## Stated problem
Take from the listing each line that has the string "Blender".

Data records:
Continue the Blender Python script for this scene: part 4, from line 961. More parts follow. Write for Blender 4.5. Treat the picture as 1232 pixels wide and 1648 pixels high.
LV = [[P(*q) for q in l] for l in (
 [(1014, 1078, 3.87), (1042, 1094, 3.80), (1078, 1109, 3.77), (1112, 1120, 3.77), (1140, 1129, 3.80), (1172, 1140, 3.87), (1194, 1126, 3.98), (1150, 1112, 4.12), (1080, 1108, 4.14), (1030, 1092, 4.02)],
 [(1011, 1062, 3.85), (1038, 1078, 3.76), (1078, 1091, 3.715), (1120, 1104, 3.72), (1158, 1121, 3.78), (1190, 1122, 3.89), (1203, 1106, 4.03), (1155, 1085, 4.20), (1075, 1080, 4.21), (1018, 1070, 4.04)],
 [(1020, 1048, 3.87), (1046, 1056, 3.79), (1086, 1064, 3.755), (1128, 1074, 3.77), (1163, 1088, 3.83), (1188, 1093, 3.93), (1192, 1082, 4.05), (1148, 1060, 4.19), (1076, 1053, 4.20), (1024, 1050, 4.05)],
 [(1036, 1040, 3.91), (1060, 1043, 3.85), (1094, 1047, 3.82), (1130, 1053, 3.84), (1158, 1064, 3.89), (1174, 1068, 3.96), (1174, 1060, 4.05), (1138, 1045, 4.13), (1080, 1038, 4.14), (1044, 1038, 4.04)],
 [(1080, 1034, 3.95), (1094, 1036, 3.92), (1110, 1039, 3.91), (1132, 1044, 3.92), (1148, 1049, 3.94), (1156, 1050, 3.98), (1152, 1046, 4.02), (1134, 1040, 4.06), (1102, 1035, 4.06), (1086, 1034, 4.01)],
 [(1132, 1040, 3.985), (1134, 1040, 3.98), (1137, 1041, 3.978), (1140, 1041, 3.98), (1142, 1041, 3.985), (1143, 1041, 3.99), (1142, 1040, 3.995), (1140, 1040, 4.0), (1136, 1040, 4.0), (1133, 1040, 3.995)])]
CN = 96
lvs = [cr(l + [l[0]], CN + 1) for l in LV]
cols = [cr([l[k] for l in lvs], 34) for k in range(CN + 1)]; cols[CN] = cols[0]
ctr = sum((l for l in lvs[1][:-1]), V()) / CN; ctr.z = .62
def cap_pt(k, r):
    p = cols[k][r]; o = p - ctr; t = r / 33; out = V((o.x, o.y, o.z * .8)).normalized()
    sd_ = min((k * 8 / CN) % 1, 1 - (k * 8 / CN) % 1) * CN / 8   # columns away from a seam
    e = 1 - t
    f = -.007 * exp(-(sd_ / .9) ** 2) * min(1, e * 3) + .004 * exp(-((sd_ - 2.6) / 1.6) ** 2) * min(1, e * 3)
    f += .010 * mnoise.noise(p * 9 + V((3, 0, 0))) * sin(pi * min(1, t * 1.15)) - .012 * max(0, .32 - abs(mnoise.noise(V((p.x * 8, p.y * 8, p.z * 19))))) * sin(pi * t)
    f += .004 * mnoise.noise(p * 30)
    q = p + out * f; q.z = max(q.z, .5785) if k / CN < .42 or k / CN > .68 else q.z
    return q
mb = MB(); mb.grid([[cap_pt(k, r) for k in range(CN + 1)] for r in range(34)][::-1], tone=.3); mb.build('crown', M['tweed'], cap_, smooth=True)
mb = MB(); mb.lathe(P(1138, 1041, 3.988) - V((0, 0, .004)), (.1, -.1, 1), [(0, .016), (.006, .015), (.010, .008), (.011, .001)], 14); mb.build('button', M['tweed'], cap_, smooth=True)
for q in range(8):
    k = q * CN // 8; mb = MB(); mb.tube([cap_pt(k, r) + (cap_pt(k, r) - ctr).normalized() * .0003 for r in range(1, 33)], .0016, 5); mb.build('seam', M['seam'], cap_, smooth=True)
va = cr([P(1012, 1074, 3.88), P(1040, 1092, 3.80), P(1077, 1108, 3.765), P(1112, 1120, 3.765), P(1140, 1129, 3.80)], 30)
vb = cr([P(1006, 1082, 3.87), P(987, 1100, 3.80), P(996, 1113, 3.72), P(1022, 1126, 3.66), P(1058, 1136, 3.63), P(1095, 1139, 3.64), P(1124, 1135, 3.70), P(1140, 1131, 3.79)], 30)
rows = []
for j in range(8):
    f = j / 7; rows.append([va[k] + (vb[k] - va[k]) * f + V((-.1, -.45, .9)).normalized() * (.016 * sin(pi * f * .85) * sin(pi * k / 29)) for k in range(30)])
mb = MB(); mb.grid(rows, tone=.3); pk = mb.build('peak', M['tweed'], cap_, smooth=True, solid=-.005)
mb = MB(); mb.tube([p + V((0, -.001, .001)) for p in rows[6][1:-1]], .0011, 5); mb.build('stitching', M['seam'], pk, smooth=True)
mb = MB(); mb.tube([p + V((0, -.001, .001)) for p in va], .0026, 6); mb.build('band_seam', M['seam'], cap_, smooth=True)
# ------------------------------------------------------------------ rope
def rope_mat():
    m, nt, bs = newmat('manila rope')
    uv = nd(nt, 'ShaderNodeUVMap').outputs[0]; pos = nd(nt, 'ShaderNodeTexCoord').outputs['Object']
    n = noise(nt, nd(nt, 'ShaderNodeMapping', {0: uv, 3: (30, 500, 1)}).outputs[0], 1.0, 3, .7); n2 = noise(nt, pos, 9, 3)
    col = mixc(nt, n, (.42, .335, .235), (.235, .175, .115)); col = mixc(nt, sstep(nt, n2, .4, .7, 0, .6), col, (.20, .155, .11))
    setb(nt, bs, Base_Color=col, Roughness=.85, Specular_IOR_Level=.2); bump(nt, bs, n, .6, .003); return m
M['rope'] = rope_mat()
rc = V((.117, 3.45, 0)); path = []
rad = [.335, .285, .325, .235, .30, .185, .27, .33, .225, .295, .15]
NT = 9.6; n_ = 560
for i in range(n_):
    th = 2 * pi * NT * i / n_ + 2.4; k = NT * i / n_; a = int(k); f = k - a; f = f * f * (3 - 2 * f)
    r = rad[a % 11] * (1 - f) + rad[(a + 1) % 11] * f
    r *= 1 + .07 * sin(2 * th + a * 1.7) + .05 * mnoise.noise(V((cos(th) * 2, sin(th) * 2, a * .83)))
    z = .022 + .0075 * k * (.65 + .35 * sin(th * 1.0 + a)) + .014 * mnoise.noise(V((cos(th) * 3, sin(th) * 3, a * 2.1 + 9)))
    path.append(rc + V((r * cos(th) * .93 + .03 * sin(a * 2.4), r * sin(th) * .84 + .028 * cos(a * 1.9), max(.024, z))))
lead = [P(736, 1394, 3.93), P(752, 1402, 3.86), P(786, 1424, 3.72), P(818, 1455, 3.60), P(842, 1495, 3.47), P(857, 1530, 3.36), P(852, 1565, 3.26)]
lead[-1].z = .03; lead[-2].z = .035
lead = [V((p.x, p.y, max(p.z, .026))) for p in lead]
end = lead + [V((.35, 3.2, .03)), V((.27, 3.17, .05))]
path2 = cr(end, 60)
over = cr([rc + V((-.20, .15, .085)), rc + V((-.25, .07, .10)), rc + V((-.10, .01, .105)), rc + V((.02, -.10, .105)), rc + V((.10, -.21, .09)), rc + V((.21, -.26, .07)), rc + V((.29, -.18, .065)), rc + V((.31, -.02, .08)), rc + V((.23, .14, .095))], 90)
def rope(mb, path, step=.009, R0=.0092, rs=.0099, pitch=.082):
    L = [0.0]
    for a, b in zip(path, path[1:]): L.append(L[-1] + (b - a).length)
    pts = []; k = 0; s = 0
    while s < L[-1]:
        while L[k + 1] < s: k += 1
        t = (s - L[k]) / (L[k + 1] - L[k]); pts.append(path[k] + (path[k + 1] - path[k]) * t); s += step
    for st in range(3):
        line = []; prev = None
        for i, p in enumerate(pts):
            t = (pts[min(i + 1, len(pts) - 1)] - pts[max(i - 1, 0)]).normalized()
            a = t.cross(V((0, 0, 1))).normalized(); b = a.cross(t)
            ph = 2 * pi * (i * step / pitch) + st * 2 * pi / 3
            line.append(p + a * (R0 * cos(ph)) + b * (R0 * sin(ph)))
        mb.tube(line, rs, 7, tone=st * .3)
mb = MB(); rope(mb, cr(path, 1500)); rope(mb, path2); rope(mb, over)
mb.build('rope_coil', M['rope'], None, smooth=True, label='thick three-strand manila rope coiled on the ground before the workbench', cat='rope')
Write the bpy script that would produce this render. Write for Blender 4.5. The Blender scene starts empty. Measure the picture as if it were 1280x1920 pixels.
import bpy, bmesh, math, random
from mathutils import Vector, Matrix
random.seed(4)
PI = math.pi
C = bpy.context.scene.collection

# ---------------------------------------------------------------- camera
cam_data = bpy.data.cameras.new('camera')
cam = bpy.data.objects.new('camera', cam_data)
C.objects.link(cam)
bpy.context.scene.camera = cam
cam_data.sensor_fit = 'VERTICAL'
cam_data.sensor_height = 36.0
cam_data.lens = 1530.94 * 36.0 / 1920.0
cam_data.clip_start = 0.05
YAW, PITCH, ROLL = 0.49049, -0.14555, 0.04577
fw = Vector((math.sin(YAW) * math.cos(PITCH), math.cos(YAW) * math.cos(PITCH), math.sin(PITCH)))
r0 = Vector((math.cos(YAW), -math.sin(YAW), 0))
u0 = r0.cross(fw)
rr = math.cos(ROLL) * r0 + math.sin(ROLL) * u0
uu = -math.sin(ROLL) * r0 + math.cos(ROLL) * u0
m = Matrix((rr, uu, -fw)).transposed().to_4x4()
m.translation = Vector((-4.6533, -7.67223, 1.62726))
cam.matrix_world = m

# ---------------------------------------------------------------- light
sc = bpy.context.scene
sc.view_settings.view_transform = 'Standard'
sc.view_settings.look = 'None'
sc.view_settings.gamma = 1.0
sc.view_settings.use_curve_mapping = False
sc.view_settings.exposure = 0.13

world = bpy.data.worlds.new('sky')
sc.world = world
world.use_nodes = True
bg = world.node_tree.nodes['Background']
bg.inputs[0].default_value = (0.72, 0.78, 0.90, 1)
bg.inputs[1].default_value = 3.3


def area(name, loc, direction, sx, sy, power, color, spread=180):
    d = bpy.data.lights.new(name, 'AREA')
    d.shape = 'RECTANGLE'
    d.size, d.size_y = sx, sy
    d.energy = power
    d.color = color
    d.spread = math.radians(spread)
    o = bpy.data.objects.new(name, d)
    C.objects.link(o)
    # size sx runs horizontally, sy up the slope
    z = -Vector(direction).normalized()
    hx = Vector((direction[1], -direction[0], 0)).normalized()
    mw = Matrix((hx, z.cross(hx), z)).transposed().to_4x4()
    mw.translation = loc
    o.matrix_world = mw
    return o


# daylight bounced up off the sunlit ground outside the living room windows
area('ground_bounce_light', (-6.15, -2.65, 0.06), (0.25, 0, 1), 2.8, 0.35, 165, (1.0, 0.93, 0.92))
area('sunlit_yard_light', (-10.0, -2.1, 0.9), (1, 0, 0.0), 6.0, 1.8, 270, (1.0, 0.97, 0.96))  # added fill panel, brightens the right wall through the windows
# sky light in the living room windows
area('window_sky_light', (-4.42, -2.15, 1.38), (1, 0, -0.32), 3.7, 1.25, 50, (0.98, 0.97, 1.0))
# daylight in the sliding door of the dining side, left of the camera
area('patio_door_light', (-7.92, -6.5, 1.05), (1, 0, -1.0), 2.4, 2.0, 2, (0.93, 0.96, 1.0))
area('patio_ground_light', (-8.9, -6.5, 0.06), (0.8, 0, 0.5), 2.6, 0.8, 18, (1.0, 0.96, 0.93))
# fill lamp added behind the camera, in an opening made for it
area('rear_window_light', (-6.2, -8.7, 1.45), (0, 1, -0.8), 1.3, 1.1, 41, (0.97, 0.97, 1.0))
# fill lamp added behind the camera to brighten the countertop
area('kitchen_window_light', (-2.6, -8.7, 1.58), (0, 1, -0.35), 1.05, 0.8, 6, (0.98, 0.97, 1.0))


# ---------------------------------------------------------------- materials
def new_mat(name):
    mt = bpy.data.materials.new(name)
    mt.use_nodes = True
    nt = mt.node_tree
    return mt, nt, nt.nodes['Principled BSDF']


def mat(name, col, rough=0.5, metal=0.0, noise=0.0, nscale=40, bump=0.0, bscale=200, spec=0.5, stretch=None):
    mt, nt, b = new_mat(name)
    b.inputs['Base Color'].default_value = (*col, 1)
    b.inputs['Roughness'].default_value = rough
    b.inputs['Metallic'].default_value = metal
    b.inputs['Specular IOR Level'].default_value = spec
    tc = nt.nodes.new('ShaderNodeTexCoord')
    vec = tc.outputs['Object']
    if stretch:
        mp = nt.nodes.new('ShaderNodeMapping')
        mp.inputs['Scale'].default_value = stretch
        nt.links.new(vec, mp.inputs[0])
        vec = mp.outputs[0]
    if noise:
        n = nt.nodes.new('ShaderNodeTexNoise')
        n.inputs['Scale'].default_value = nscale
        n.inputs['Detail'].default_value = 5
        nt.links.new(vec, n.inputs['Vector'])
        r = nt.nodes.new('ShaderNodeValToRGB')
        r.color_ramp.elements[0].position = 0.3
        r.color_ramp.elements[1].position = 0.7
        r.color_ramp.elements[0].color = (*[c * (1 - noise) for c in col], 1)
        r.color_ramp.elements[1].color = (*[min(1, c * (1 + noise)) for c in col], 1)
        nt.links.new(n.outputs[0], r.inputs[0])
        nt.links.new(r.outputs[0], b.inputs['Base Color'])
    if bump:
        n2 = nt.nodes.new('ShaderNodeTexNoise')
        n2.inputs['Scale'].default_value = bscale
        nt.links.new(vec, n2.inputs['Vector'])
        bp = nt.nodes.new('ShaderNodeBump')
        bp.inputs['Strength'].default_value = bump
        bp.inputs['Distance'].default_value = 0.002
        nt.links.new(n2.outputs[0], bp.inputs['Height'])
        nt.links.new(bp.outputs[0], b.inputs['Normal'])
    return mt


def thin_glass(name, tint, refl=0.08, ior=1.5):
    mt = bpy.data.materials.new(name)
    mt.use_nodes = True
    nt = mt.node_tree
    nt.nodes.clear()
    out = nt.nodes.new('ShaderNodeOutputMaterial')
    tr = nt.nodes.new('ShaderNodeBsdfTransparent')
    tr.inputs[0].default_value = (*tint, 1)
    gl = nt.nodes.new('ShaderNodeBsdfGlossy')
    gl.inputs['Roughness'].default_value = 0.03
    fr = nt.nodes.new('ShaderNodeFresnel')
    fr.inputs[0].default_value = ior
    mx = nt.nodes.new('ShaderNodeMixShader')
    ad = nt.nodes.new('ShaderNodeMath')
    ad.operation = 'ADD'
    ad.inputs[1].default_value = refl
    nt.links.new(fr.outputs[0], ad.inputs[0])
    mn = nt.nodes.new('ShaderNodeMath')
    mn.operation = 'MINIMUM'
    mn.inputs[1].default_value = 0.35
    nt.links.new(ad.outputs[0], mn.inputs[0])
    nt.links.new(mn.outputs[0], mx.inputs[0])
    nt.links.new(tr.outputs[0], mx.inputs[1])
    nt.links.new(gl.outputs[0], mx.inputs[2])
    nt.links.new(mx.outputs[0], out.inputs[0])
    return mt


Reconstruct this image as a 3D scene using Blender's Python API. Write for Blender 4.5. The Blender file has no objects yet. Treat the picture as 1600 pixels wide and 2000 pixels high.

## Answer to the task
Continue the Blender Python script for this scene: part 4, from line 961. More parts follow. Write for Blender 4.5. Treat the picture as 1232 pixels wide and 1648 pixels high.
Write the bpy script that would produce this render. Write for Blender 4.5. The Blender scene starts empty. Measure the picture as if it were 1280x1920 pixels.
Reconstruct this image as a 3D scene using Blender's Python API. Write for Blender 4.5. The Blender file has no objects yet. Treat the picture as 1600 pixels wide and 2000 pixels high.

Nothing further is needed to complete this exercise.